**Supplied material**
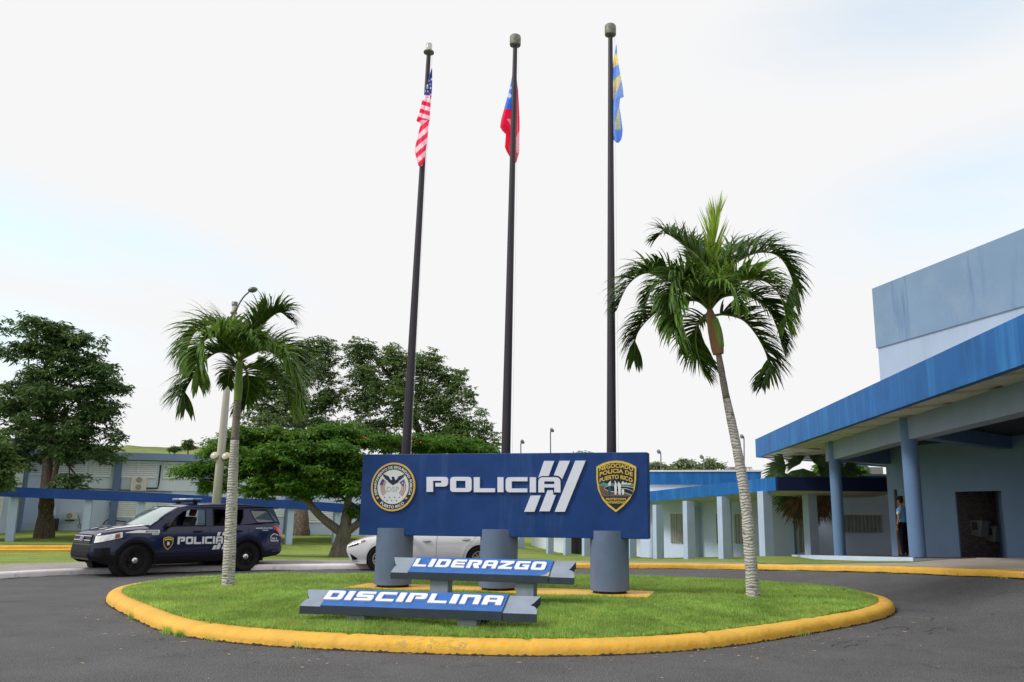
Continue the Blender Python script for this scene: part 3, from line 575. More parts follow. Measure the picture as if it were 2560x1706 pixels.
# ================================================================== RIBBON SIGNS
def ribbon(word, label, k, pxs, Yl, Yr, posts, wordpx, sx=720, sy=1370):
    S = lambda p: (sx + p[0] / k, sy + p[1] / k)
    FL = P(*S(pxs['BL']), Yl); F_R = P(*S(pxs['BR']), Yr); zz = (FL.z + F_R.z) / 2; FL.z = F_R.z = zz
    ux = (F_R - FL).normalized(); bk = Vector((-ux.y, ux.x, 0)); bk = bk if bk.y > 0 else -bk
    TL = P(*S(pxs['TL']), Yl + .30); TR = P(*S(pxs['TR']), Yr + .30); rise = (TL.z + TR.z) / 2 - zz
    pl = PL(FL, ux, bk * .31 + Vector((0, 0, rise))); W = (F_R - FL).dot(ux); H = (bk * .31 + Vector((0, 0, rise))).length
    root = thing(word[0], (FL.x, FL.y, .2), label, 'sign')
    th = .085
    mb = MB(); Mt = Matrix([[pl.ux[i], pl.uy[i], pl.n[i], pl.O[i]] for i in range(3)] + [[0, 0, 0, 1]])
    # blue block: sloped face with an upright front edge
    fz = Vector((0, 0, -1)); A = [pl.at(0, 0), pl.at(W, 0), pl.at(W, H), pl.at(0, H)]; dn = Vector((0, 0, -.115)); B_ = [p + dn for p in A]
    mb.add(A + B_, [(0, 1, 2, 3), (7, 6, 5, 4), (0, 4, 5, 1), (1, 5, 6, 2), (2, 6, 7, 3), (3, 7, 4, 0)]); mb.mi = [0, 1, 1, 1, 1, 1]
    mb.build('panel', [m_blue, m_ribd], root, bevel=.006)
    # ribbon tails with swallow ends, a little lower
    def tail(sgn, uo, un, ub, ut):
        d = -.022; pts = [(uo, .0), (ub, .0)]
        n = 8; x_in = un
        for i in range(1, n): t = i / n; pts.append((x_in + (ub - x_in) * math.sqrt(max(0, 1 - t * t)), H * .48 * t))
        for i in range(n + 1): t = i / n; pts.append((x_in + (ut - x_in) * t ** .75, H * (.48 + .52 * t)))
        pts.append((uo, H)); 
        if sgn < 0: pts = pts[::-1]
        top = [pl.at(a, b, d) for a, b in pts]; bot = [p + Vector((0, 0, -.10)) for p in top]; n = len(pts)
        mb = MB(); mb.add(top + bot, [tuple(range(n)), tuple(range(2 * n - 1, n - 1, -1))] + [(i, n + i, n + (i + 1) % n, (i + 1) % n) for i in range(n)]); mb.mi = [0] + [1] * (len(mb.f) - 1); mb.build('ribbon_tail', [m_rib, m_ribd], root)
    hu = lambda p: pl.hit(*S(p))[0]
    tail(-1, -.0, hu(pxs['LN']), hu(pxs['LB']), hu(pxs['LT'])); tail(1, W, hu(pxs['RN']), hu(pxs['RB']), hu(pxs['RT']))
    for a, b, yb in posts:
        u0 = hu((a, pxs['BL'][1] + 20)); u1 = hu((b, pxs['BL'][1] + 20)); lo = pl.at(u0, 0) + bk * .06; hi = pl.at(u1, 0) + bk * .06
        mb = MB(); mb.beam(lo + bk * .09, hi + bk * .09, .18, islz(lo.x, lo.y) - .1, zz - .10); mb.build('post', m_rib, root)
    # letters
    w, bl, br, tl, tr = wordpx; v0 = (pl.hit(*S(bl))[1] + pl.hit(*S(br))[1]) / 2; v1 = (pl.hit(*S(tl))[1] + pl.hit(*S(tr))[1]) / 2
    ua, ub = pl.hit(*S(bl))[0], pl.hit(*S(br))[0]; hh = v1 - v0; nI = w.count('I'); nO = len(w) - nI; gap = .17; iw = .36
    unit = (ub - ua) / (nO + nI * iw + gap * (len(w) - 1)); x = ua
    for ch in w:
        ww = unit * (iw if ch == 'I' else 1); mb = MB()
        o, h_, _ = glyph(ch, unit, hh, unit * (iw if ch == 'I' else .30), hh * .25)
        mb.poly([(a + x, b + v0) for a, b in o], [[(a + x, b + v0) for a, b in q] for q in h_], lambda a, b, h: pl.at(a, b, h), .020); mb.build('letter', m_white, root); x += ww + unit * gap
    return pl, W, H, root
D = dict(BL=(255, 455), BR=(1700, 507), TL=(345, 322), TR=(1748, 372), LN=(168, 388), LB=(80, 462), LT=(150, 330), RN=(1918, 462), RB=(1968, 532), RT=(2000, 398))
ribbon(('ribbon_sign',), 'low blue and grey ribbon shaped sign reading DISCIPLINA, nearest to the kerb', 3.18, D, 11.35, 10.80, [(440, 590, 0), (1345, 1500, 0)], ('DISCIPLINA', (283, 414), (1690, 468), (305, 345), (1705, 392)))
D = dict(BL=(950, 195), BR=(2068, 218), TL=(990, 75), TR=(2100, 92), LN=(860, 130), LB=(810, 190), LT=(840, 72), RN=(2235, 155), RB=(2275, 218), RT=(2290, 97))
pl, W_, H_, rt = ribbon(('ribbon_sign',), 'blue and grey ribbon shaped sign reading LIDERAZGO on two posts, with a chipped corner', 3.18, D, 13.5, 12.85, [(1108, 1252, 0), (1805, 1945, 0)], ('LIDERAZGO', (988, 158), (2040, 180), (1005, 95), (2045, 115)))
mb = MB(); mb.add([pl.at(W_ + .004, .10, .004), pl.at(W_ + .004, -.006, .004), pl.at(W_ - .12, -.006, .004), pl.at(W_ - .05, .03, .004), pl.at(W_ + .004, -.006, -.1), pl.at(W_ - .03, -.006, -.06)], [(3, 1, 0), (3, 2, 1), (2, 5, 4, 1), (0, 1, 4)]); mb.build('chipped_corner', m_chip, rt)
# small grey sensor on the LIDERAZGO sign is left as part of the mound: black garden spotlights
def spotlight(px, py, z, lab, rz):
    p = P(px, py, z); r = thing('garden_spotlight', (p.x, p.y, p.z - .03), lab, 'spotlight', rz=rz)
    mb = MB(); mb.lathe([(.0, 0), (.04, 0), (.05, .02), (.055, .09), (.045, .10), (.0, .09)], 16, Matrix.Translation((0, 0, .03)) @ Matrix.Rotation(R_(70), 4, 'X') @ Matrix.Translation((0, 0, -.05))); mb.build('housing', m_blackp, r, smooth=True, world=False)
    mb = MB(); mb.tube([(0, 0, -.08), (0, 0, .05)], .012, 6); mb.build('spike', m_blackp, r, world=False)
m_blackp = M('black_plastic', (.016, .016, .018), .5)
spotlight(916, 1537, 11.5, 'small black spotlight in the grass by the left foot of the DISCIPLINA sign', .4)
spotlight(1212, 1551, 11.2, 'small black spotlight in the grass by the right foot of the DISCIPLINA sign', -.3)
# ================================================================== FLAGPOLES AND FLAGS
def pole(bx, tx, ty, label, can, wb=.10, wt=.045):
    Yb = (c1.y + (c3.y - c1.y) * (bx - 985) / 539) + .30; b = P(bx, 1132, Yb); b.z = .2; t = P(tx, ty, Yb)
    r = thing('flagpole', tuple(b), label, 'flagpole', 'flagpoles behind the sign')
    mb = MB(); mb.tube([b.lerp(t, k / 6) for k in range(7)], [wb + (wt - wb) * (k / 6) for k in range(7)], 14); mb.build('pole', m_bronze, r, smooth=True, auto=R_(60))
    T = Matrix.Translation(t)
    if can: 
        mb = MB(); mb.lathe([(.03, -.06), (.11, -.02), (.115, .0), (.115, .17), (.10, .195), (0, .20)], 20, T); mb.build('cap', m_galv, r, smooth=True, auto=R_(40))
    else:
        mb = MB(); mb.lathe([(.04, -.04), (.11, 0), (.11, .03), (.05, .05), (0, .05)], 20, T); cp = mb.build('cap', m_galv, r, smooth=True, auto=R_(40))
        mb = MB(); mb.lathe([(.062, .05), (.065, .20), (.05, .22), (0, .22)], 16, T); mb.build('lens', m_clear, cp, smooth=True)
    rp = MB(); o = Vector((.13, -.05, 0)); rp.tube([b + o + Vector((0, 0, 2.1)), t + o + Vector((-.05, 0, -.1))], .0028, 4); rp.build('halyard', m_rope, r)
    return b, t, Yb
pA = pole(1011, 1072, 133, 'bronze flagpole holding the red and white striped flag, with a clear top lamp', False)
pB = pole(1264, 1288, 112, 'middle bronze flagpole, holding the red and blue flag under a can shaped cap', True)
pC = pole(1528, 1526, 86, 'bronze flagpole holding the azure and yellow flag, can shaped cap on top', True)
def flag(name, label, rows, colf, mats, sx, sy, k, Y0, dep, n=84, rows_n=200, seed=0):
    ys = [r[0] for r in rows]; rng = random.Random(seed); ph = rng.uniform(0, 6)
    mb = MB(); Rw = []; cols = []
    for j in range(rows_n + 1):
        y = ys[0] + (ys[-1] - ys[0]) * j / rows_n; xl = inter(ys, [r[1] for r in rows], y); xr = inter(ys, [r[2] for r in rows], y); row = []; t = j / rows_n
        for i in range(n):
            a = 2 * math.pi * i / n; cx = (xl + xr) / 2; hw = (xr - xl) / 2
            u = math.cos(a); rip = 1 + .28 * math.sin(5 * a + ph + 4 * t) + .15 * math.sin(9 * a - 6 * t)
            Y = Y0 + dep * min(1, hw / 30) * math.sin(a) * (.6 + .5 * rip) + .06 * math.sin(u * 4 + 5 * t + ph) * min(1, hw / 30)
            row.append(P(sx + (cx + hw * u) / k, sy + y / k, Y))
            if j < rows_n: cols.append(((cx + hw * math.cos(a + math.pi / n)), y + (ys[-1] - ys[0]) / rows_n / 2, math.sin(a) < 0))
        Rw.append(row)
    mb.grid(Rw, close=True); mb.mi = [colf(*c) for c in cols]
    o = mb.build(name, mats, smooth=True); return o
def us(x, y, front):
    if y < 690 + .1 * (x - 210): 
        for a, b in ((235, 532), (212, 585), (240, 572), (213, 612), (244, 612), (218, 652), (249, 690), (258, 515), (184, 645)):
            if abs(x - a) < 9 and abs(y - b) < 11: return 1
        return 2
    if y < 985 and not (x < 215 and y > 965):
        yy = y - .30 * (x - 110) - 10; 
        if y < 735 and x < 240: return 1
        return 0 if int((yy - 678) // 47) % 2 == 1 else 1
    yy = y + .62 * (x - 100) * 1.4
    return 0 if int((yy - 1000) // 62) % 2 == 1 else 1
o = flag('flag', '', [(400, 257, 264), (500, 225, 265), (600, 200, 263), (680, 176, 258), (740, 155, 252), (850, 130, 243), (960, 94, 236), (972, 92, 234), (1000, 138, 226), (1100, 115, 216), (1200, 90, 208), (1300, 72, 195), (1380, 92, 185), (1440, 108, 165), (1465, 115, 150)], us, [m_red, m_fwhite, m_fblue], 1020, 80, 4.36, pA[2] - .17, .09, seed=1)
tag(o, 'limp flag with red and white stripes and a starred blue canton', 'flag', 'flags hanging from the flagpoles')
def pr(x, y, front):
    if x < 245:
        if y < 885 + (x - 180) * .0:
            if abs(x - 190) + abs(y - 740) * .9 < 28 and x > 165: return 1
            if abs(x - 203) < 10 and abs(y - 655) < 16 - abs(x - 203): return 1
            return 2
        if 990 < y < 1060 and x > 155 + (y - 990) * .7 and x < 215: return 1
        return 0
    if y > 1120 + (295 - x) * 1.6 and x > 262 + (y - 1120) * .02 and y < 1360: return 1 if (x - 250) * .8 + y * .35 > 430 else 0
    return 0
o = flag('flag', '', [(480, 228, 252), (550, 214, 270), (600, 205, 274), (700, 183, 286), (800, 155, 292), (880, 133, 296), (1000, 100, 301), (1080, 88, 301), (1120, 110, 301), (1160, 150, 300), (1300, 140, 299), (1350, 160, 297), (1400, 190, 285), (1470, 245, 264)], pr, [m_red, m_fwhite, m_prblue], 1230, 70, 4.36, pB[2] + .18, .10, seed=2)
tag(o, 'limp red and blue flag with a white star, hanging half behind its pole', 'flag', 'flags hanging from the flagpoles')
def az(x, y, front):
    c = (x - 200) / 50
    if 780 < y < 955 and x < 180 and int(y // 14) % 3: return 2
    if y > 940 and x > 205 and y < 1240 and x > 262 - (y - 940) * .25 and x < 240 + (y - 940) * .11: return 1
    e = [415, 560 - 38 * c, 700 - 55 * c, 900 - 135 * c + (120 if c < -.3 else 0)]
    return 0 if y < e[0] else 1 if y < e[1] else 0 if y < e[2] else 1 if y < e[3] else 0
o = flag('flag', '', [(318, 218, 225), (410, 205, 231), (530, 181, 246), (650, 172, 268), (770, 163, 290), (885, 156, 303), (900, 155, 262), (1000, 152, 254), (1080, 152, 270), (1240, 158, 291), (1300, 165, 287), (1350, 190, 275), (1384, 225, 247)], az, [m_azul, m_yel, m_red], 1490, 40, 4.36, pC[2] + .10, .09, seed=3)
tag(o, 'limp azure and yellow striped flag hanging right of its pole', 'flag', 'flags hanging from the flagpoles')

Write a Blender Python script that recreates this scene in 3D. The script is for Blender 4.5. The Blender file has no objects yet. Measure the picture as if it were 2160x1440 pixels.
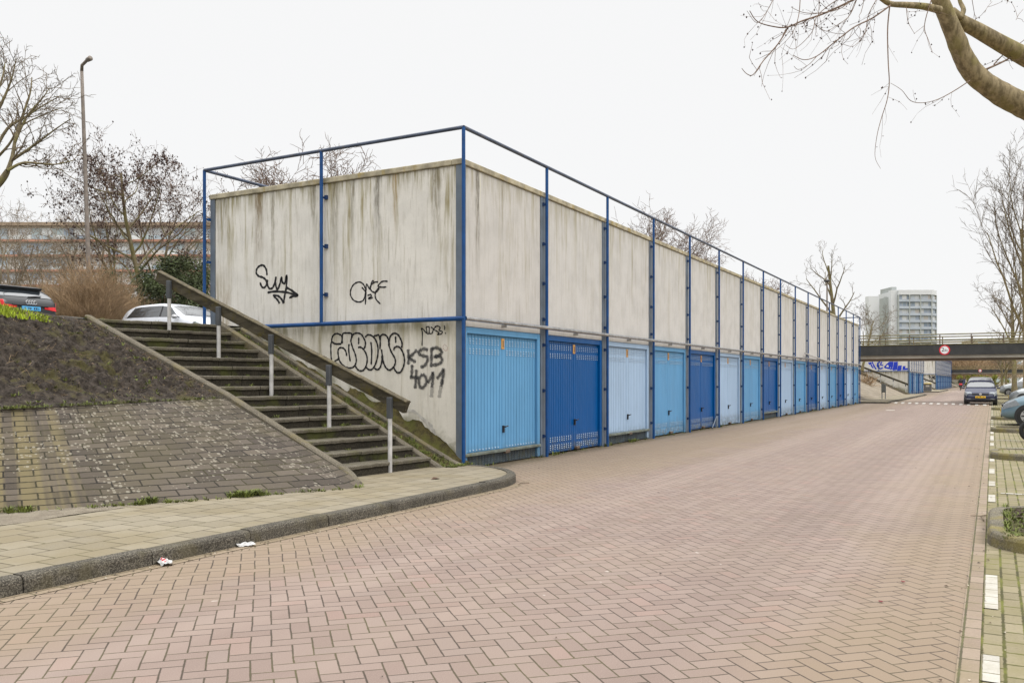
import bpy, bmesh, math, random
import numpy as np
from mathutils import Vector, Matrix, noise as mnoise

S = bpy.context.scene
C = S.collection
R = math.radians

# ------------------------------------------------------------------ camera, sky, sun, exposure
F, CX, HY, CAMH = 1831.0, 1080.0, 803.0, 1.4
CAM = Vector((-11.44, -7.19, CAMH))
_u = Vector((0.4841, 0.8750)).normalized()          # facade direction in (right, forward)
RIGHT = Vector((_u.x, -_u.y, 0.0))                  # camera right in world
FWD = Vector((_u.y, _u.x, 0.0))                     # camera forward in world
cam_d = bpy.data.cameras.new('camera')
cam = bpy.data.objects.new('camera', cam_d)
C.objects.link(cam)
cam.location = CAM
cam.rotation_euler = (R(90), 0, math.atan2(FWD.y, FWD.x) - R(90))
cam_d.sensor_width = 36.0
cam_d.lens = 36.0 * F / 2160.0
cam_d.shift_y = (HY - 720.0) / 2160.0
cam_d.clip_start = 0.05
cam_d.clip_end = 4000.0
S.camera = cam
S.view_settings.view_transform = 'Standard'
S.view_settings.look = 'None'
S.view_settings.gamma = 1.0
S.view_settings.exposure = 0.0

SUN_DIR = Vector((-0.05, -0.58, 0.80)).normalized()  # towards the sun
world = bpy.data.worlds.new("World")
S.world = world
world.use_nodes = True
wt = world.node_tree
wt.nodes.clear()
def wn(t, **k):
    n = wt.nodes.new(t)
    for a, b in k.items(): setattr(n, a, b)
    return n
w_out = wn('ShaderNodeOutputWorld'); w_bg = wn('ShaderNodeBackground')
w_sky = wn('ShaderNodeTexSky', sky_type='NISHITA', sun_disc=False)
w_sky.sun_elevation = math.asin(SUN_DIR.z)
w_sky.sun_rotation = math.atan2(SUN_DIR.x, SUN_DIR.y)
w_tc = wn('ShaderNodeTexCoord'); w_sep = wn('ShaderNodeSeparateXYZ')
w_mr = wn('ShaderNodeMapRange', interpolation_type='SMOOTHSTEP')
w_mr.inputs[1].default_value = 0.40; w_mr.inputs[2].default_value = 0.85
w_mr.inputs[3].default_value = 9.6; w_mr.inputs[4].default_value = 29.5
w_comb = wn('ShaderNodeCombineColor')
w_mix = wn('ShaderNodeMix', data_type='RGBA')
w_mix.inputs[0].default_value = 0.96
wt.links.new(w_tc.outputs['Generated'], w_sep.inputs[0])
wt.links.new(w_sep.outputs['Z'], w_mr.inputs[0])
for i in range(3): wt.links.new(w_mr.outputs[0], w_comb.inputs[i])
wt.links.new(w_sky.outputs[0], w_mix.inputs[6]); wt.links.new(w_comb.outputs[0], w_mix.inputs[7])
wt.links.new(w_mix.outputs[2], w_bg.inputs[0])
w_bg.inputs[1].default_value = 0.1
wt.links.new(w_bg.outputs[0], w_out.inputs[0])

sun_d = bpy.data.lights.new('sun', 'SUN')
sun_d.energy = 1.25; sun_d.angle = R(22); sun_d.color = (1.0, 0.95, 0.88)
sun = bpy.data.objects.new('sun', sun_d); C.objects.link(sun)
sun.rotation_euler = SUN_DIR.to_track_quat('Z', 'Y').to_euler()

# ------------------------------------------------------------------ photo pixel -> world point
def ray(px, py):
    return FWD + RIGHT * ((px - CX) / F) + Vector((0, 0, (HY - py) / F))
def at_w(px, py, w): return CAM + ray(px, py) * w
def on_x(px, py, x):
    d = ray(px, py); return CAM + d * ((x - CAM.x) / d.x)
def on_y(px, py, y):
    d = ray(px, py); return CAM + d * ((y - CAM.y) / d.y)
def on_z(px, py, z):
    d = ray(px, py); return CAM + d * ((z - CAM.z) / d.z)
def ground_at(px, w, z):
    p = at_w(px, HY, w); return Vector((p.x, p.y, z))

# ------------------------------------------------------------------ mesh builder
class MB:
    def __init__(self): self.v = []; self.f = []; self.m = []; self.uv = None
    def quad(self, a, b, c, d, m=0):
        n = len(self.v); self.v += [tuple(a), tuple(b), tuple(c), tuple(d)]; self.f.append((n, n+1, n+2, n+3)); self.m.append(m)
    def poly(self, pts, m=0):
        n = len(self.v); self.v += [tuple(p) for p in pts]; self.f.append(tuple(range(n, n+len(pts)))); self.m.append(m)
    def box(self, x0, x1, y0, y1, z0, z1, m=0, bev=0.0):
        if bev > 0:
            b = bev
            ring = [(x0+b,y0),(x1-b,y0),(x1,y0+b),(x1,y1-b),(x1-b,y1),(x0+b,y1),(x0,y1-b),(x0,y0+b)]
            n = len(self.v)
            ins = [(min(max(x,x0+b),x1-b), min(max(y,y0+b),y1-b)) for x,y in ring]
            for z, rr in ((z0,ins),(z0+b,ring),(z1-b,ring),(z1,ins)):
                self.v += [(x,y,z) for x,y in rr]
            for k in range(3):
                for i in range(8):
                    j = (i+1) % 8
                    self.f.append((n+k*8+i, n+k*8+j, n+k*8+8+j, n+k*8+8+i)); self.m.append(m)
            self.f.append(tuple(n+7-i for i in range(8))); self.m.append(m)
            self.f.append(tuple(n+24+i for i in range(8))); self.m.append(m)
            return self
        n = len(self.v)
        self.v += [(x0,y0,z0),(x1,y0,z0),(x1,y1,z0),(x0,y1,z0),(x0,y0,z1),(x1,y0,z1),(x1,y1,z1),(x0,y1,z1)]
        for q in ((3,2,1,0),(4,5,6,7),(0,1,5,4),(1,2,6,5),(2,3,7,6),(3,0,4,7)):
            self.f.append(tuple(n+i for i in q)); self.m.append(m)
        return self
    def obox(self, p0, p1, wid, hei, m=0, up=(0,0,1)):
        """a bar from p0 to p1 with a rectangular section"""
        p0 = Vector(p0); p1 = Vector(p1); d = (p1-p0).normalized(); up = Vector(up)
        s = d.cross(up)
        if s.length < 1e-5: s = d.cross(Vector((1,0,0)))
        s.normalize(); t = s.cross(d).normalized()
        n = len(self.v)
        for p in (p0, p1):
            for a, b in ((-1,-1),(1,-1),(1,1),(-1,1)):
                self.v.append(tuple(p + s*(a*wid/2) + t*(b*hei/2)))
        for q in ((0,1,2,3),(7,6,5,4),(0,4,5,1),(1,5,6,2),(2,6,7,3),(3,7,4,0)):
            self.f.append(tuple(n+i for i in q)); self.m.append(m)
        return self
    def tube(self, pts, rad, sides=8, m=0, cap=True):
        pts = [Vector(p) for p in pts]; k = len(pts)
        if not hasattr(rad, '__len__'): rad = [rad]*k
        n0 = len(self.v); ref = None
        for i in range(k):
            d = (pts[min(i+1,k-1)] - pts[max(i-1,0)])
            if d.length < 1e-9: d = Vector((0,0,1))
            d.normalize()
            if ref is None:
                ref = Vector((1,0,0)) if abs(d.x) < 0.8 else Vector((0,1,0))
            a = d.cross(ref); 
            if a.length < 1e-6: a = d.cross(Vector((0,1,0)))
            a.normalize(); b = d.cross(a); ref = -b if False else a.cross(d)
            for j in range(sides):
                t = 2*math.pi*j/sides
                self.v.append(tuple(pts[i] + a*(math.cos(t)*rad[i]) + b*(math.sin(t)*rad[i])))
        for i in range(k-1):
            for j in range(sides):
                j2 = (j+1) % sides
                self.f.append((n0+i*sides+j, n0+i*sides+j2, n0+(i+1)*sides+j2, n0+(i+1)*sides+j)); self.m.append(m)
        if cap:
            self.f.append(tuple(n0+sides-1-j for j in range(sides))); self.m.append(m)
            self.f.append(tuple(n0+(k-1)*sides+j for j in range(sides))); self.m.append(m)
        return self
    def disc(self, c, nrm, r, sides=20, m=0):
        nrm = Vector(nrm).normalized(); a = nrm.orthogonal().normalized(); b = nrm.cross(a); c = Vector(c)
        self.poly([c + a*(math.cos(2*math.pi*i/sides)*r) + b*(math.sin(2*math.pi*i/sides)*r) for i in range(sides)], m)
    def prism(self, poly, fn, t0, t1, m=0):
        """extrude a 2-D outline: fn(a, b, t) -> point"""
        k = len(poly); n = len(self.v)
        for t in (t0, t1): self.v += [tuple(fn(a, b, t)) for a, b in poly]
        for i in range(k):
            j = (i+1) % k
            self.f.append((n+i, n+j, n+k+j, n+k+i)); self.m.append(m)
        self.f.append(tuple(n+k-1-i for i in range(k))); self.m.append(m)
        self.f.append(tuple(n+k+i for i in range(k))); self.m.append(m)
    def grid(self, rows, m=0):
        n = len(self.v); h = len(rows); w = len(rows[0])
        for r_ in rows: self.v += [tuple(p) for p in r_]
        for i in range(h-1):
            for j in range(w-1):
                self.f.append((n+i*w+j, n+i*w+j+1, n+(i+1)*w+j+1, n+(i+1)*w+j)); self.m.append(m)
    def mesh(self, name, mats, smooth=False, recalc=True):
        me = bpy.data.meshes.new(name)
        me.from_pydata(self.v, [], self.f)
        for mt in (mats if isinstance(mats, (list, tuple)) else [mats]): me.materials.append(mt)
        if any(self.m): me.polygons.foreach_set('material_index', self.m)
        if recalc:
            bm = bmesh.new(); bm.from_mesh(me); bmesh.ops.recalc_face_normals(bm, faces=bm.faces); bm.to_mesh(me); bm.free()
        if smooth: me.polygons.foreach_set('use_smooth', [True]*len(me.polygons))
        me.update()
        return me
    def obj(self, name, mats, parent=None, smooth=False, recalc=True, label=None):
        return link(name, self.mesh(name, mats, smooth, recalc), parent, label)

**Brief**
Take out nothing but the lines from the one containing "Write a Blender" to the one containing "R = math.radians", inclusive, retyped exactly. Drop the pictures.

**Reply**
Write a Blender Python script that recreates this scene in 3D. The script is for Blender 4.5. The Blender file has no objects yet. Measure the picture as if it were 2160x1440 pixels.
import bpy, bmesh, math, random
import numpy as np
from mathutils import Vector, Matrix, noise as mnoise

S = bpy.context.scene
C = S.collection
R = math.radians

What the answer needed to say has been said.